CD1102_Safety

The Safety Controller Solution

Feb. 2, 2011
Programmable Safety Controllers Fill the Application Void Between Safety Relays and Safety PLCs
By Dan Hebert, PE, Senior Technical Editor

For most machine and robot OEMs, safety circuits and sensors are a necessity. In the past, there have been two primary methods for implementing safety: safety relays and safety PLCs.

Safety relays work well in simple, small-scale applications, but can be cumbersome in larger or more complex systems. Safety PLCs can handle the largest and most difficult applications, but at substantial cost, particularly if the safety PLC is provided in addition to the main controller.

What many OEMs need is a mid-range solution, more capable than safety relays but less expensive than a safety PLC. Enter the safety controller, essentially a stripped-down version of the safety PLC, with sufficient features and I/O capacity to handle many OEM applications.
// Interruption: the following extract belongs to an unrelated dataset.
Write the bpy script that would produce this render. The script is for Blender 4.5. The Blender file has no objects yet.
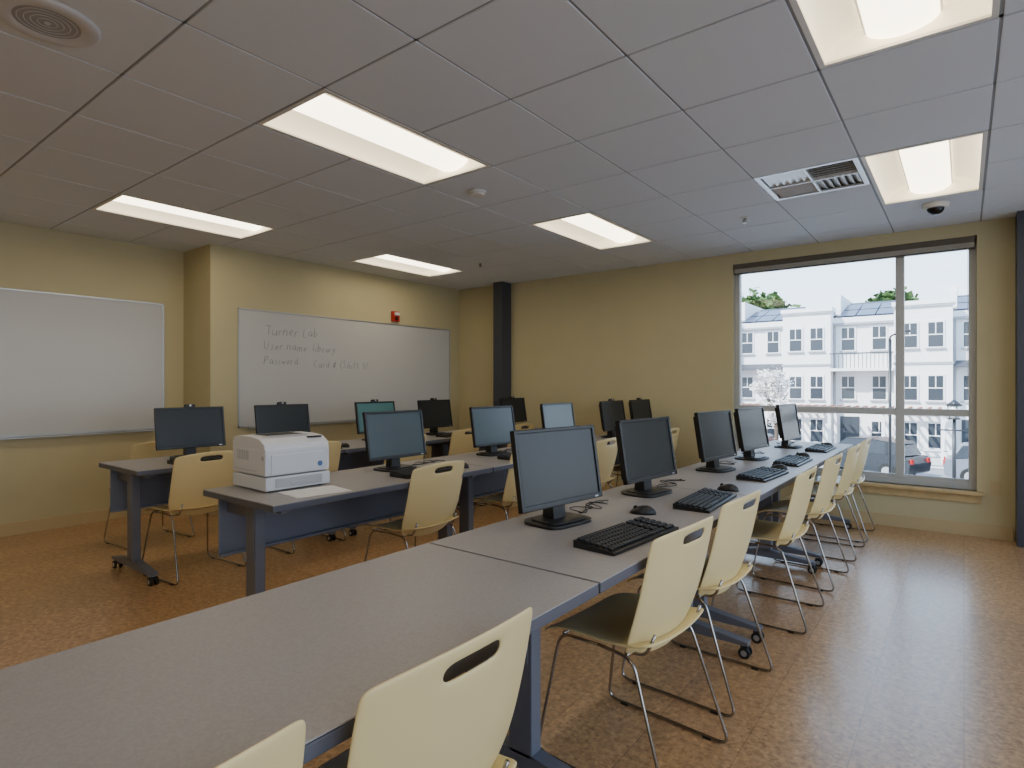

Mike Garrick, safety product specialist at Phoenix Contact (www.phoenixcon.com), describes a typical application for a safety controller: "A caged-in depalletizer might monitor devices such as light curtains, emergency stops and safety door interlock inputs," he says. "With the degree of danger involved, this type of application requires safety measures to be redundant using safety-rated components."

A light curtain prevents access to hazardous parts of many machines, Garrick adds, including depalletizers. "When the light curtain beams are broken, the machine will go into a safe state," he explains. "During a depalletizer's normal operation, however, the pallet must drive through the light curtain for unloading. In this case, the machine shouldn't power down into the safe state. With a safety controller such as our PSR-Trisafe, the muting of the light curtain is controlled by software for the proper amount of time to allow the pallet to pass."

A safety PLC isn't a cost-effective choice for low- to medium-I/O-point counts and low to medium design complexity, but a safety controller is well-suited for these types of applications, he says.

Another OEM upgraded to a safety controller, saving time and money. "A form/fill/seal packing equipment OEM has a current machine platform that's available in several variations with different options," relates Tony Rigoni, business development manager at Omron Scientific Technologies (www.sti.com). "Previously, each variation of its machine had a different configuration of safety components. Its low-end design had e-stops, door switches and safety relays. The deluxe models had more of the same, plus light curtains and safety mats, along with complex interlocking requirements."

Accounting for every variation, the OEM had more than 21 possible wiring diagrams just for its safety components, and estimated it cost several hundred dollars per machine just to wire and track all the different configurations. "To streamline, simplify and cut costs, this OEM decided to use a programmable safety controller from Omron STI on each machine," Rigoni explains. "The OEM simply wired all inputs to the safety controller and downloaded the appropriate controller software program. It reported cutting several hours of design and build time off of each machine."

A palletizer application claims hard number savings for a safety controller upgrade. "Recently, an OEM reevaluated the safety and safeguarding solutions for one of its robotic palletizers," says Mike Carlson, safety products marketing manager at Banner Engineering (www.bannerengineering.com). The original scheme included two safety light screens that would be muted as material passed into and out of the cell, three interlocked gates using magnetic switches, and several e-stop buttons. All the devices were monitored by several safety modules.

"Those safety modules included two safety light curtain muting modules at $322 each, three magnetic switch monitoring modules at $211 each, and one 4xNO output e-stop module for $195, making the total cost of the safety system $1,472," Carlson details. "Banner was called on to see if an alternate solution could be found at a lower cost. All of the safety modules were replaced with a single safety controller, and the cost of the safety system was reduced to $600, a savings of approximately 60%."